I know that you guys do special things in here where you have a large selection, and you have them broken down with different tastings.
It started out where every Wednesday, we would introduce one or two new curiosities. I think now we run it as a special, and we make sure we have plenty of Curiosities on tap at all times now. You don’t have to wait until Wednesday to come in and try something new, because we’re constantly changing those kegs. It’s actually become very popular.
It’s cool, because you can try different flavors. It’s like the one beer has three different flavors.
Yeah. We screw around with tea most of the time.
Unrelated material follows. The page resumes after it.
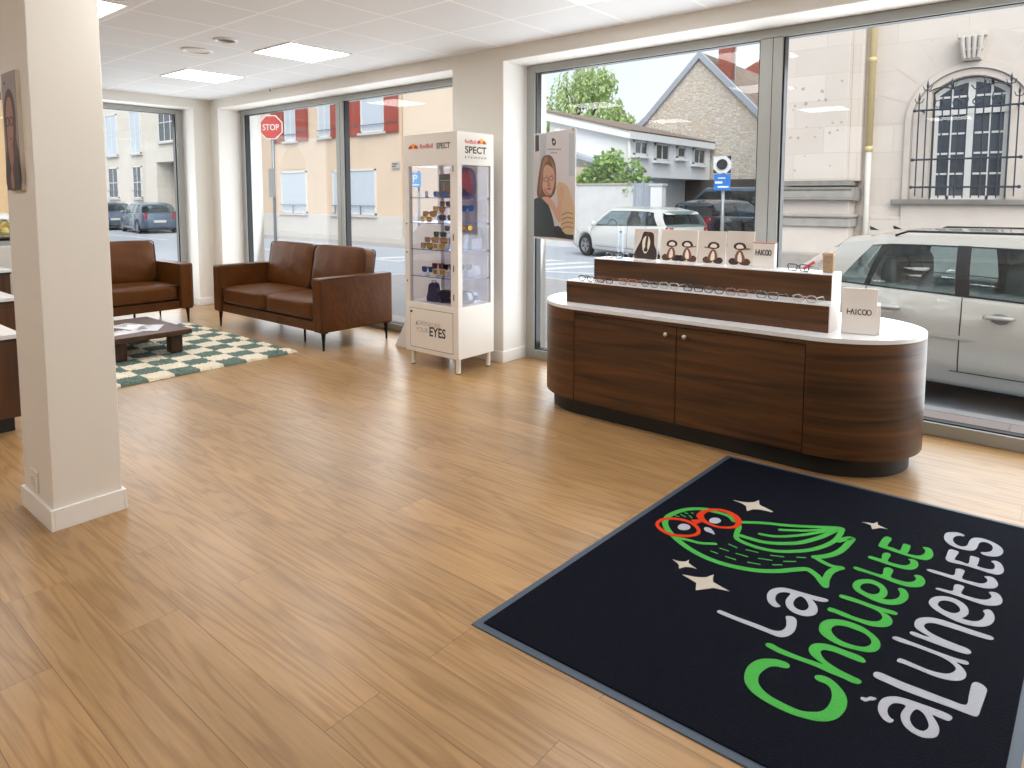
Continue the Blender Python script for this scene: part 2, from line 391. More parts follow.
MAT_SHAPES = {'la':[[[(-884,2143),(-883,2155),(-871,2160),(-818,2159),(-756,2164),(-711,2164),(-692,2169),(-680,2181),(-675,2202),(-677,2222),(-686,2249),(-694,2267),(-685,2278),(-672,2281),(-660,2271),(-651,2244),(-646,2213),(-648,2187),(-655,2165),(-666,2150),(-679,2143),(-695,2142),(-748,2141),(-810,2139),(-867,2139)]],[[(-729,2309),(-741,2299),(-761,2306),(-779,2329),(-789,2361),(-789,2388),(-780,2413),(-760,2434),(-736,2443),(-703,2448),(-661,2454),(-622,2462),(-610,2460),(-610,2449),(-621,2437),(-642,2429),(-655,2427),(-638,2408),(-625,2386),(-619,2358),(-623,2336),(-638,2316),(-659,2307),(-685,2309),(-706,2323),(-720,2345),(-726,2373),(-725,2414),(-740,2413),(-754,2402),(-761,2384),(-760,2360),(-752,2337),(-738,2323),(-729,2318)],[(-694,2420),(-701,2399),(-701,2370),(-693,2348),(-679,2337),(-662,2337),(-652,2351),(-651,2374),(-660,2395),(-673,2413),(-684,2421)]]],'chouette':[[[(-602,2024),(-605,2012),(-616,2005),(-634,1998),(-648,1984),(-657,1958),(-660,1928),(-655,1905),(-646,1889),(-629,1874),(-606,1864),(-576,1860),(-545,1859),(-516,1863),(-488,1882),(-474,1900),(-467,1927),(-467,1958),(-472,1985),(-482,2006),(-497,2016),(-516,2015),(-528,2019),(-531,2030),(-525,2040),(-511,2047),(-490,2046),(-466,2032),(-445,2011),(-432,1987),(-426,1955),(-428,1923),(-436,1893),(-452,1869),(-473,1852),(-502,1840),(-536,1832),(-573,1830),(-613,1834),(-644,1842),(-668,1857),(-686,1879),(-697,1911),(-700,1944),(-694,1976),(-681,2002),(-661,2020),(-642,2032),(-620,2036),(-609,2034)]],[[(-695,2077),(-693,2090),(-679,2095),(-654,2090),(-619,2089),(-585,2091),(-550,2096),(-527,2099),(-550,2109),(-570,2122),(-581,2139),(-584,2160),(-577,2182),(-557,2200),(-530,2209),(-493,2211),(-450,2212),(-432,2200),(-431,2191),(-438,2183),(-457,2181),(-486,2181),(-515,2181),(-542,2173),(-550,2161),(-548,2148),(-533,2127),(-512,2115),(-481,2105),(-449,2101),(-424,2098),(-418,2089),(-424,2076),(-441,2071),(-469,2073),(-504,2072),(-540,2074),(-572,2072),(-608,2068),(-645,2065),(-669,2068),(-686,2071)]],[[(-589,2274),(-592,2305),(-584,2334),(-565,2356),(-537,2371),(-507,2376),(-476,2372),(-446,2355),(-423,2334),(-413,2310),(-413,2283),(-422,2260),(-443,2243),(-473,2233),(-504,2226),(-535,2229),(-564,2240),(-581,2255)],[(-555,2290),(-555,2311),(-544,2330),(-522,2341),(-496,2343),(-469,2341),(-449,2328),(-439,2309),(-439,2289),(-449,2269),(-468,2257),(-492,2252),(-519,2254),(-541,2268)]],[[(-597,2400),(-595,2416),(-581,2420),(-553,2419),(-516,2415),(-486,2418),(-461,2426),(-446,2442),(-440,2463),(-444,2482),(-457,2498),(-482,2505),(-522,2507),(-558,2504),(-581,2504),(-588,2513),(-584,2525),(-568,2529),(-532,2531),(-491,2529),(-456,2531),(-422,2536),(-406,2532),(-407,2519),(-421,2512),(-440,2508),(-449,2507),(-428,2499),(-413,2481),(-408,2454),(-416,2429),(-435,2410),(-462,2396),(-496,2394),(-535,2393),(-571,2395),(-590,2394)]],[[(-566,2607),(-569,2637),(-562,2663),(-546,2685),(-524,2699),(-498,2696),(-477,2682),(-461,2654),(-457,2622),(-463,2597),(-468,2590),(-450,2597),(-433,2613),(-423,2635),(-422,2661),(-428,2682),(-435,2696),(-427,2708),(-412,2705),(-399,2681),(-395,2649),(-401,2617),(-413,2591),(-433,2571),(-458,2560),(-490,2560),(-520,2570),(-548,2582)],[(-541,2612),(-544,2637),(-534,2659),(-516,2670),(-496,2666),(-484,2650),(-482,2627),(-488,2609),(-502,2597),(-522,2598)]],[[(-596,2743),(-593,2757),(-580,2759),(-549,2757),(-503,2760),(-502,2790),(-504,2818),(-492,2833),(-478,2828),(-473,2815),(-472,2766),(-453,2760),(-421,2765),(-403,2782),(-396,2802),(-399,2821),(-407,2833),(-395,2846),(-380,2842),(-367,2815),(-367,2784),(-376,2761),(-396,2742),(-419,2732),(-455,2731),(-498,2736),(-545,2738),(-579,2735)]],[[(-572,2864),(-568,2880),(-554,2882),(-528,2885),(-532,2913),(-530,2939),(-519,2951),(-507,2946),(-505,2923),(-505,2883),(-483,2879),(-454,2885),(-440,2900),(-434,2922),(-439,2942),(-446,2950),(-433,2961),(-417,2954),(-408,2932),(-408,2901),(-419,2875),(-437,2861),(-466,2855),(-500,2855),(-540,2857),(-563,2859)]],[[(-558,2985),(-561,3022),(-559,3070),(-552,3094),(-538,3095),(-529,3082),(-531,3047),(-531,3010),(-508,3008),(-485,3004),(-485,3059),(-482,3075),(-466,3075),(-458,3069),(-456,3019),(-457,2996),(-431,2999),(-412,3016),(-404,3048),(-408,3074),(-418,3092),(-403,3101),(-389,3094),(-377,3060),(-376,3024),(-387,2991),(-410,2978),(-444,2974),(-488,2977),(-530,2981)]]],'lunettes':[[[(-315,1989),(-317,1977),(-326,1970),(-342,1978),(-356,2001),(-360,2028),(-357,2053),(-347,2073),(-328,2091),(-304,2099),(-277,2103),(-244,2107),(-211,2109),(-196,2105),(-193,2096),(-198,2082),(-207,2078),(-225,2078),(-237,2076),(-225,2057),(-215,2035),(-213,2012),(-218,1992),(-231,1978),(-247,1970),(-270,1972),(-290,1986),(-302,2011),(-304,2033),(-300,2061),(-302,2070),(-314,2068),(-327,2059),(-335,2040),(-336,2018),(-330,1999),(-321,1990)],[(-275,2072),(-281,2055),(-283,2032),(-279,2012),(-268,1996),(-256,1992),(-245,1997),(-238,2014),(-239,2032),(-246,2051),(-256,2067),(-266,2073)]],[[(-404,2017),(-403,2026),(-392,2030),(-385,2043),(-373,2047),(-369,2045),(-374,2034),(-382,2027),(-390,2014),(-398,2014)]],[[(-399,2146),(-398,2162),(-387,2170),(-366,2170),(-323,2168),(-281,2170),(-244,2171),(-208,2173),(-171,2179),(-169,2225),(-169,2272),(-167,2294),(-159,2306),(-145,2306),(-134,2295),(-131,2281),(-134,2229),(-137,2184),(-139,2158),(-146,2146),(-163,2143),(-198,2142),(-239,2138),(-282,2134),(-323,2132),(-362,2135),(-389,2137)]],[[(-358,2263),(-355,2277),(-344,2281),(-319,2279),(-288,2276),(-259,2279),(-232,2291),(-219,2309),(-213,2328),(-216,2343),(-231,2359),(-256,2369),(-289,2371),(-331,2371),(-369,2367),(-389,2370),(-392,2378),(-383,2389),(-366,2391),(-327,2390),(-285,2389),(-248,2389),(-216,2391),(-194,2396),(-186,2389),(-190,2378),(-204,2373),(-216,2370),(-199,2354),(-187,2332),(-186,2309),(-194,2287),(-211,2271),(-235,2260),(-266,2256),(-302,2258),(-339,2259),(-354,2257)]],[[(-353,2437),(-351,2449),(-337,2453),(-316,2451),(-299,2457),(-325,2468),(-344,2482),(-351,2506),(-349,2535),(-336,2558),(-313,2577),(-282,2586),(-246,2587),(-204,2586),(-167,2588),(-147,2588),(-139,2580),(-143,2568),(-158,2561),(-194,2557),(-235,2556),(-274,2553),(-301,2548),(-318,2534),(-324,2516),(-319,2498),(-299,2482),(-266,2472),(-232,2469),(-201,2467),(-189,2459),(-187,2448),(-195,2436),(-214,2430),(-244,2429),(-278,2429),(-312,2430),(-341,2431)]],[[(-335,2675),(-331,2707),(-317,2733),(-293,2752),(-267,2756),(-244,2746),(-226,2723),(-219,2691),(-224,2660),(-233,2640),(-213,2639),(-193,2651),(-180,2675),(-175,2710),(-178,2726),(-182,2736),(-171,2755),(-159,2751),(-149,2723),(-148,2688),(-156,2656),(-171,2632),(-193,2616),(-220,2608),(-252,2610),(-286,2622),(-315,2640),(-328,2656)],[(-308,2677),(-306,2704),(-290,2724),(-267,2726),(-249,2709),(-243,2685),(-250,2663),(-265,2651),(-287,2654),(-301,2665)]],[[(-330,2784),(-326,2794),(-311,2799),(-281,2806),(-281,2845),(-277,2864),(-262,2871),(-251,2864),(-252,2849),(-253,2807),(-228,2803),(-199,2808),(-180,2821),(-170,2841),(-169,2862),(-178,2882),(-164,2894),(-149,2889),(-137,2859),(-137,2830),(-146,2807),(-167,2786),(-188,2778),(-221,2779),(-259,2782),(-297,2782),(-320,2781)]],[[(-376,2907),(-372,2918),(-356,2923),(-324,2924),(-292,2929),(-292,2977),(-290,2990),(-275,2999),(-264,2991),(-264,2973),(-264,2923),(-236,2922),(-210,2927),(-196,2942),(-190,2963),(-193,2982),(-202,2994),(-186,3007),(-171,3001),(-158,2968),(-160,2940),(-171,2919),(-196,2902),(-226,2899),(-273,2899),(-321,2901),(-357,2900)]],[[(-333,3048),(-334,3078),(-334,3127),(-328,3145),(-311,3147),(-300,3139),(-304,3096),(-304,3063),(-284,3063),(-260,3061),(-261,3126),(-257,3138),(-238,3139),(-231,3131),(-231,3085),(-231,3064),(-207,3061),(-184,3072),(-178,3097),(-183,3126),(-193,3141),(-179,3155),(-162,3143),(-150,3101),(-152,3065),(-166,3040),(-189,3035),(-229,3038),(-273,3039),(-317,3031)]],[[(-302,3319),(-303,3304),(-316,3300),(-329,3282),(-334,3251),(-326,3218),(-308,3200),(-290,3205),(-281,3229),(-279,3270),(-274,3301),(-261,3323),(-236,3333),(-205,3325),(-178,3302),(-164,3269),(-166,3229),(-180,3199),(-205,3181),(-226,3183),(-232,3196),(-216,3209),(-202,3231),(-198,3266),(-205,3293),(-221,3306),(-237,3299),(-246,3278),(-247,3251),(-250,3216),(-260,3191),(-284,3177),(-314,3176),(-342,3191),(-360,3223),(-366,3258),(-362,3293),(-344,3315),(-323,3326)]]],'glasses':[[[(-1346,2565),(-1355,2614),(-1336,2660),(-1289,2687),(-1244,2691),(-1202,2675),(-1172,2642),(-1162,2602),(-1179,2566),(-1214,2534),(-1258,2519),(-1305,2531)],[(-1333,2575),(-1339,2612),(-1318,2648),(-1281,2669),(-1241,2672),(-1207,2656),(-1184,2632),(-1179,2602),(-1194,2575),(-1228,2550),(-1262,2539),(-1304,2551)]],[[(-1245,2706),(-1221,2729),(-1240,2748),(-1249,2771),(-1247,2813),(-1226,2859),(-1190,2887),(-1146,2893),(-1100,2873),(-1067,2832),(-1058,2788),(-1071,2751),(-1099,2725),(-1132,2711),(-1173,2714),(-1202,2714),(-1210,2687),(-1225,2689)],[(-1220,2780),(-1222,2817),(-1205,2851),(-1176,2867),(-1139,2863),(-1106,2837),(-1084,2803),(-1081,2769),(-1101,2744),(-1133,2725),(-1170,2731),(-1196,2746)]]],'eyes':[[[(-1262,2609),(-1264,2636),(-1254,2652),(-1236,2656),(-1219,2642),(-1217,2619),(-1229,2601),(-1246,2595)]],[[(-1182,2751),(-1184,2775),(-1173,2793),(-1157,2797),(-1142,2783),(-1141,2760),(-1151,2742),(-1168,2737)]],[[(-1169,2669),(-1166,2686),(-1143,2685),(-1112,2650),(-1135,2652),(-1154,2653)]]]}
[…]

We found a company called Rare Tea Cellar, and I believe they’re out of Chicago or Detroit. They get exotic teas from all over the world and we get tea from those guys. For instance, we have a tea that’s picked by monkeys. This tea grows in trees that are on this really steep side of a mountain range. I guess monks or somebody trained a bunch of monkeys to climb up those trees and pick the tea leaves. So it’s monkey-picked oolong tea, and we use that in our Wallonian Dawn quite often. It’s weird stuff. Another very popular one here is the Caramel Woodbooger, and it’s a caramel tea. I don’t remember the origin of that one. There’s another one called lapsang souchong that we use. They actually take this stuff and smoke it. They hang it over old growth pine trees in the forest, and all the smoke goes up there and they smoke the tea that way. So it imparts a really strong smokey flavor to the beer. We have a lot of fun playing with those sorts of things. We did also find organic, fresh-made juice concentrate, and they send us cherry, grape, blueberry, and things like that. We add those right to the one-sixth barrel kegs, the little five-gallon jobbies. We put some high concentrated tea, this concentrated juice, add the beer to it, and mix it all up. It helps us to keep twenty-five beers on tap.
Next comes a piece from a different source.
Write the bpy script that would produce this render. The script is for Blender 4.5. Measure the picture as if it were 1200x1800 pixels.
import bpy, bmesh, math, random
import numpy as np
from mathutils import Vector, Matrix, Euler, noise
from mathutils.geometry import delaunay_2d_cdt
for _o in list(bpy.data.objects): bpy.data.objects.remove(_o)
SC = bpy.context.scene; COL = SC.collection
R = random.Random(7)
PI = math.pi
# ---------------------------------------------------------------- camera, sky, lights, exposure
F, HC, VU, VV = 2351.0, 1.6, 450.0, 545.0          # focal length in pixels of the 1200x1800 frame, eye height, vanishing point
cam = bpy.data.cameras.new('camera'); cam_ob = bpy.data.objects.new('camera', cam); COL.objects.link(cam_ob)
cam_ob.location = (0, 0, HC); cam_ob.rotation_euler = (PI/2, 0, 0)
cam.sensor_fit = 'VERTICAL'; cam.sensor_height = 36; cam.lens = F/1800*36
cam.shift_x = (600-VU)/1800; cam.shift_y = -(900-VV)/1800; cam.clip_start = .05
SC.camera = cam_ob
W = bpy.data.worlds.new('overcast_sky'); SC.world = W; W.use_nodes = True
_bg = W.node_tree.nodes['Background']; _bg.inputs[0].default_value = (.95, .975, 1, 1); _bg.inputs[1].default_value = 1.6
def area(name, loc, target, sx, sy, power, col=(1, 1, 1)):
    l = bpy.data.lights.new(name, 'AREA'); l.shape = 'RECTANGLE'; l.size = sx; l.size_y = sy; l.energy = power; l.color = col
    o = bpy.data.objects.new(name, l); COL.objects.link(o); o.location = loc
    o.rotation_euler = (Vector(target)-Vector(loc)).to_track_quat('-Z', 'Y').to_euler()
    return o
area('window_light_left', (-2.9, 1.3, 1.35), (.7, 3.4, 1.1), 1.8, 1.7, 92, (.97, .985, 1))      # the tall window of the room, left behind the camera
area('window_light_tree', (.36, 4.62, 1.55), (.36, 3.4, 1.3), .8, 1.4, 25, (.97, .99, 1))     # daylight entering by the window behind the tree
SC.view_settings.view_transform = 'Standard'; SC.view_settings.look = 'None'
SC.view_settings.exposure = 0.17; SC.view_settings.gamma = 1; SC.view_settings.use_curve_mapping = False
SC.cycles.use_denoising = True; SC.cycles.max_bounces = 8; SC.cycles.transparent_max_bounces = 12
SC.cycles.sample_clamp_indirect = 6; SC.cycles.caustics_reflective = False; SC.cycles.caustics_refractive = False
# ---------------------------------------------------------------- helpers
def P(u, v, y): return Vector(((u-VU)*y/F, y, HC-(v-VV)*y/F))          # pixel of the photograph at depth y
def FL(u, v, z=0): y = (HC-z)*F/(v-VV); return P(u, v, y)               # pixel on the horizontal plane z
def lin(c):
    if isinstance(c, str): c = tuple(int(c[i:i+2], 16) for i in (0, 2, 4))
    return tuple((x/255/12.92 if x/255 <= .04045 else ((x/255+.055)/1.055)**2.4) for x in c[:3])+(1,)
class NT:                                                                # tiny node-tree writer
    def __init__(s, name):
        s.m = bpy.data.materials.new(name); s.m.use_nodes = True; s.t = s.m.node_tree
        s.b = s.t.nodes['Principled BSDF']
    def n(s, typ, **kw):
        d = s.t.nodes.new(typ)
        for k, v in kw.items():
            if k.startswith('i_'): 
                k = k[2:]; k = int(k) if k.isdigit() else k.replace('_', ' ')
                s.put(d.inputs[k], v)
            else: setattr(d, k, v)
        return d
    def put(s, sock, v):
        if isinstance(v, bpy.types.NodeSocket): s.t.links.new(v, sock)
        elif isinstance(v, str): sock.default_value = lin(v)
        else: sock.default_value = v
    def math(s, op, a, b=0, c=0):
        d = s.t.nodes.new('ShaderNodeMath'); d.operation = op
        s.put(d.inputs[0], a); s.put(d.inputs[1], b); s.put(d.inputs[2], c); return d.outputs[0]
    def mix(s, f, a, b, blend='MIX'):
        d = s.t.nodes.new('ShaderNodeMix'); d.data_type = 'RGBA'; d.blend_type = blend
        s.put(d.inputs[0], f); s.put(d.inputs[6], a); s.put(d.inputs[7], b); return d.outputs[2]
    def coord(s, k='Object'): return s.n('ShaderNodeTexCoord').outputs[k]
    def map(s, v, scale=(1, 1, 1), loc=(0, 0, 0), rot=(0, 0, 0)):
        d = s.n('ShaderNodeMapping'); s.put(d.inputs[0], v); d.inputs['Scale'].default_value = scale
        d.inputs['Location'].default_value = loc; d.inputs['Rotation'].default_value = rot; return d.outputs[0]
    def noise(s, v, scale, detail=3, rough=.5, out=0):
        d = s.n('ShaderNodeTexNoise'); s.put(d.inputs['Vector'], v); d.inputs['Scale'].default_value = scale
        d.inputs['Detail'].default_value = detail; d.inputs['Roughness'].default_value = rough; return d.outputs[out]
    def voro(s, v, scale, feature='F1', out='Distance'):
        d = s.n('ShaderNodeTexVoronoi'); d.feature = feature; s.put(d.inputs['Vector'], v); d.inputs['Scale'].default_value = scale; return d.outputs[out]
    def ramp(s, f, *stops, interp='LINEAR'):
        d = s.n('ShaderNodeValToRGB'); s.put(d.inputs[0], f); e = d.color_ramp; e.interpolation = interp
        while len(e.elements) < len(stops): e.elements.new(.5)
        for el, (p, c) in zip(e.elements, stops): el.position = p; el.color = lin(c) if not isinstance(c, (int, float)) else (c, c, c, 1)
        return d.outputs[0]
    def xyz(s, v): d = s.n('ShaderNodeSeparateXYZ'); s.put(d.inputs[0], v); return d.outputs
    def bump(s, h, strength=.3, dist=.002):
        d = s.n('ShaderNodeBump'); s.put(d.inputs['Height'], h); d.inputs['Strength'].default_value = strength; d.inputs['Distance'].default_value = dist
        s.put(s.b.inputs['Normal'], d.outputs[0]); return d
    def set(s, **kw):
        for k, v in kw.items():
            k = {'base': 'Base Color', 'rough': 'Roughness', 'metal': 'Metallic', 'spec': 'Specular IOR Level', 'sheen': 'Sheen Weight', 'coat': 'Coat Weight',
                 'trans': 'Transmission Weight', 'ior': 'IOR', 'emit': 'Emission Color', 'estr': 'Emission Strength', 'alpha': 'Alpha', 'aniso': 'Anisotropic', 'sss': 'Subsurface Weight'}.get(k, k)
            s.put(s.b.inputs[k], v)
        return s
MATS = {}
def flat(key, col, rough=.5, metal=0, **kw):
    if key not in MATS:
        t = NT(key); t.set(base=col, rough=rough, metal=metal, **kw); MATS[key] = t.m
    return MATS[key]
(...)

You guys do creative beers. I think people enjoy that, you know? It’s nice to be able to go in somewhere and have lots of different creative tastes and have people try them. They can mess around and see what they like.
Well, that’s part of what we wanted to do here–people coming in and trying new things. We want to challenge the beer drinkers around here. We want to challenge their concept of what a beer can and should taste like, and I think that’s important. It keeps it interesting for the beer drinkers, and hopefully they find it to be a lot of fun. Even if you don’t like something that we’ve made, at least maybe you had a good time, came in, gave it a shot, and enjoyed yourself. I think people like to be challenged a little bit. It’s the same thing [as] going into a restaurant and trying something new you’ve never had before. Why not?